On page 164 of his book Models of Peano Arithmetic, Kaye states Friedman's Theorem:
Let $M{\vDash}PA$ be nonstandard and countable, let $a\in M$ and let $n\in {\mathbb N}$. Then there is a proper initial segment $I\subseteq_c M$ ($\subseteq_c$ means "cofinal in") containing $a$ such that $I\cong M$ and $I<_{\Sigma_n} M$.
However, on the next page he writes "Nor can we expect in general to get initial segments $I$ with $M\cong I < M$ and $M\neq I$, i.e., elementary for all formulas. For example if $M=K_T$ (where $T\neq Th({\mathbb N})$ is a complete extension of PA) then $M$ has no proper elementary substructures, and so certainly has no proper elementary initial segments!"

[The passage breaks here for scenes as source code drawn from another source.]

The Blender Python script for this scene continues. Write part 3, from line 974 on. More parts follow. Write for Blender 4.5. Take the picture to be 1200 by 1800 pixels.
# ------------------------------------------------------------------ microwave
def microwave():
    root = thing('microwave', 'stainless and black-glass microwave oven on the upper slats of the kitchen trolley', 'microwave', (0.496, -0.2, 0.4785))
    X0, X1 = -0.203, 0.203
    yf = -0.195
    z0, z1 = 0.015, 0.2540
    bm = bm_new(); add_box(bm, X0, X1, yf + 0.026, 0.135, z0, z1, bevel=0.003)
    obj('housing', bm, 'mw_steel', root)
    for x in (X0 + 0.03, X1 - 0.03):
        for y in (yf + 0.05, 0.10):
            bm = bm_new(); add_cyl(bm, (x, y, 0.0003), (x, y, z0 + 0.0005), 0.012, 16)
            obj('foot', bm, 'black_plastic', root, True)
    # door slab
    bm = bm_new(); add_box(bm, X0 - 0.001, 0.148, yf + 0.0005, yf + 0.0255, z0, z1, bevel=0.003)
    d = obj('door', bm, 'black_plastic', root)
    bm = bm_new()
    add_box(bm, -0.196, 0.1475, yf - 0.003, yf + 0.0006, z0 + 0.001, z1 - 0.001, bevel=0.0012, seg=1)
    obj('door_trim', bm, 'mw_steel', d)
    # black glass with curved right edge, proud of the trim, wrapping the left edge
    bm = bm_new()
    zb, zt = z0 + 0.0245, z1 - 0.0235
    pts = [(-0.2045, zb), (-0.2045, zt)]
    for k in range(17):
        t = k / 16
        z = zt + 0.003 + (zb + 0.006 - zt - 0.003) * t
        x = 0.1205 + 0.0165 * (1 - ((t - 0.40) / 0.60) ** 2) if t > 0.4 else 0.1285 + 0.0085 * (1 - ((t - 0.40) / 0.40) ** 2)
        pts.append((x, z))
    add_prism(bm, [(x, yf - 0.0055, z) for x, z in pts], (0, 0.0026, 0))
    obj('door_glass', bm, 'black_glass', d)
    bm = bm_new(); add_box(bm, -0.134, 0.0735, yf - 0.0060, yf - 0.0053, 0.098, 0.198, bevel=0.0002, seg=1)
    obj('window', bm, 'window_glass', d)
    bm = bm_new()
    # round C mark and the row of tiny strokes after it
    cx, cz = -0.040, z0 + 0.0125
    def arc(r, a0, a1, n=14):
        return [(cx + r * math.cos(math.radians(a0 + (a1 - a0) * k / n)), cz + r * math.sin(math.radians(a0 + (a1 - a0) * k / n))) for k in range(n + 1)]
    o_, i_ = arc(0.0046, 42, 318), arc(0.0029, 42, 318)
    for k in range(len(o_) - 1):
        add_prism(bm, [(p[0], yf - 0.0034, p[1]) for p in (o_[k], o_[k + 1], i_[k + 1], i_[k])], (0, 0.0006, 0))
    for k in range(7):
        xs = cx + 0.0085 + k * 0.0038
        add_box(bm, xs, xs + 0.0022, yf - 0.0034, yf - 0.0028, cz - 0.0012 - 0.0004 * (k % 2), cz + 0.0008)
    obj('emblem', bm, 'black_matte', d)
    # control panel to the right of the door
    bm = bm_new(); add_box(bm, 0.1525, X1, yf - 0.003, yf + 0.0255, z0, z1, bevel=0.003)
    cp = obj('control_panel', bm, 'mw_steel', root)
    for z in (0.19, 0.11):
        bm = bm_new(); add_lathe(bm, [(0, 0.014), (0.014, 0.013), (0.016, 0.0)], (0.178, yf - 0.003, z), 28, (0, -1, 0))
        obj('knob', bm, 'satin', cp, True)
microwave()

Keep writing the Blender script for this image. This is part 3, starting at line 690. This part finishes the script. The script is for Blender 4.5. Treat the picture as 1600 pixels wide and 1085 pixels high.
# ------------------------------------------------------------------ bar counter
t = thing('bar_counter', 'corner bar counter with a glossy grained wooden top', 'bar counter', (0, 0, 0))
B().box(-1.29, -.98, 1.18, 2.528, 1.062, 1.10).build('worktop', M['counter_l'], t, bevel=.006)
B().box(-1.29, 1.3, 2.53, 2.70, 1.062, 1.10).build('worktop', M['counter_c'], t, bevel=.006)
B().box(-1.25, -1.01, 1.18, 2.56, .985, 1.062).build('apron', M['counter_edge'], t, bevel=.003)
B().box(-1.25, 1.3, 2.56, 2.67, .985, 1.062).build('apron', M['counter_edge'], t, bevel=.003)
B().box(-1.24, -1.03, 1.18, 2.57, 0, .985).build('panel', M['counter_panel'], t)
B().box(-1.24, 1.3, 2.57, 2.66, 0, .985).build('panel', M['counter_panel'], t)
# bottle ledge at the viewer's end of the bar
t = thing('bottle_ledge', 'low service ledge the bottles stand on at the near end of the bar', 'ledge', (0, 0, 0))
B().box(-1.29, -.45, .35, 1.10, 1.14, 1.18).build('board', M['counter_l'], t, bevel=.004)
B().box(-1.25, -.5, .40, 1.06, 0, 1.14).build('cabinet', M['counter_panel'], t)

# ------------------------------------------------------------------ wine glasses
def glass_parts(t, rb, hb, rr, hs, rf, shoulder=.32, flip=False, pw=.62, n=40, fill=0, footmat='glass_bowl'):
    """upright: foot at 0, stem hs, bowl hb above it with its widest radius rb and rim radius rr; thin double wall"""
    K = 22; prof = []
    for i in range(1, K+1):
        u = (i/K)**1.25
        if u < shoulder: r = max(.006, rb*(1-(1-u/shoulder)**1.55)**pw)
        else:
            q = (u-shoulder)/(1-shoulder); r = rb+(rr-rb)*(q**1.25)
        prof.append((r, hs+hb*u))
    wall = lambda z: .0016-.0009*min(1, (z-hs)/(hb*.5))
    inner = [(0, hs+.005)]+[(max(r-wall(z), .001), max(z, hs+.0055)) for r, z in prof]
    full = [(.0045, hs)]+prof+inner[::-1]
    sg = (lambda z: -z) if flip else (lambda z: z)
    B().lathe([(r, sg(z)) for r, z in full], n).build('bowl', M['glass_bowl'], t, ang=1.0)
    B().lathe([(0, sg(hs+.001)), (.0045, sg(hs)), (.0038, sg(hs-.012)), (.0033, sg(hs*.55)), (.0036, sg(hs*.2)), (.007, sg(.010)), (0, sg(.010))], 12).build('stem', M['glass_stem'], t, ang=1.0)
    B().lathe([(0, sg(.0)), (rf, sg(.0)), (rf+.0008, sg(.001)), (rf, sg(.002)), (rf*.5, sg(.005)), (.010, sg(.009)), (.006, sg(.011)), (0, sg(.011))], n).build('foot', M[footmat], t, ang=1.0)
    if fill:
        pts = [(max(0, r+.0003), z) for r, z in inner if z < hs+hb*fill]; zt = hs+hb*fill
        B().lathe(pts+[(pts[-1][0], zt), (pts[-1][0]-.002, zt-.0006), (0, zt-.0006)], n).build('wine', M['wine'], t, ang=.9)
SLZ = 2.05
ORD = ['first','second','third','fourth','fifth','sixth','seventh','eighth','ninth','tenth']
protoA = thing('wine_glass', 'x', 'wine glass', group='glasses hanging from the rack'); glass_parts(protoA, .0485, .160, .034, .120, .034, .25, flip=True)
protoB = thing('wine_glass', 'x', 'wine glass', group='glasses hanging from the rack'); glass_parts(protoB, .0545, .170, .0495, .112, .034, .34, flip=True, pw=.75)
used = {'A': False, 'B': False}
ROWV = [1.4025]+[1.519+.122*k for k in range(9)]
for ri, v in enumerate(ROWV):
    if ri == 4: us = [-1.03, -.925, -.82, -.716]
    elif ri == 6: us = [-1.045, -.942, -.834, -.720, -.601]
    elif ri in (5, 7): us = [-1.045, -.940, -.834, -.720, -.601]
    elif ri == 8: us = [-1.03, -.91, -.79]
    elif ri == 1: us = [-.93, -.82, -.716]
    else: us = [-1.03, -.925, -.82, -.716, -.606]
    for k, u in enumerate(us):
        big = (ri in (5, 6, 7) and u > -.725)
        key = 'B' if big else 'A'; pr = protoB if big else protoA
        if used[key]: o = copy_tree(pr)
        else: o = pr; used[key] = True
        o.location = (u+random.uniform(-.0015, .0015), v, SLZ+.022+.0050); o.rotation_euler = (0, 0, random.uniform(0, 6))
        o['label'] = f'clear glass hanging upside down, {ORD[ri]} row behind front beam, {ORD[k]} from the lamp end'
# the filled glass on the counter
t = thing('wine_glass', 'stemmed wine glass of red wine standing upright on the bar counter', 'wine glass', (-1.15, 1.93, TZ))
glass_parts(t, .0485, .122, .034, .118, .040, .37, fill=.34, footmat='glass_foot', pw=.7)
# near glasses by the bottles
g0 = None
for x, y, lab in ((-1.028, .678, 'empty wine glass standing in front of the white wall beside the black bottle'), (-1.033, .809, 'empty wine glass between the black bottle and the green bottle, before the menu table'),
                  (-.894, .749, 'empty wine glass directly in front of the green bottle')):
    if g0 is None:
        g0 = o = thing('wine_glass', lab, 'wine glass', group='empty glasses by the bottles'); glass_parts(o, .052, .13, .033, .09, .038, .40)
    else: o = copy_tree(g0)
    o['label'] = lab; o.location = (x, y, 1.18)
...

I am confused. If two models in the same language are isomorphic, are they not elementarily equivalent? Of course the converse need not be true.
An isomorphism of models is a bijective homomorphism of the language's algebraic portion (constants and functions) which preserves and reflects all relations of the language (Hodges, Model Theory, p5). Therefore by induction on the structure of any ${\mathcal L}_{\omega,\omega}$ formula, the isomorphism will both preserve and reflect it. So an isomorphism preserves all formulas (Hodges, Theorem 2.4.3(c)).
If the proper initial segment is isomorphic as a model to the entire model, how could any first-order sentence possibly be true in one and not in the other?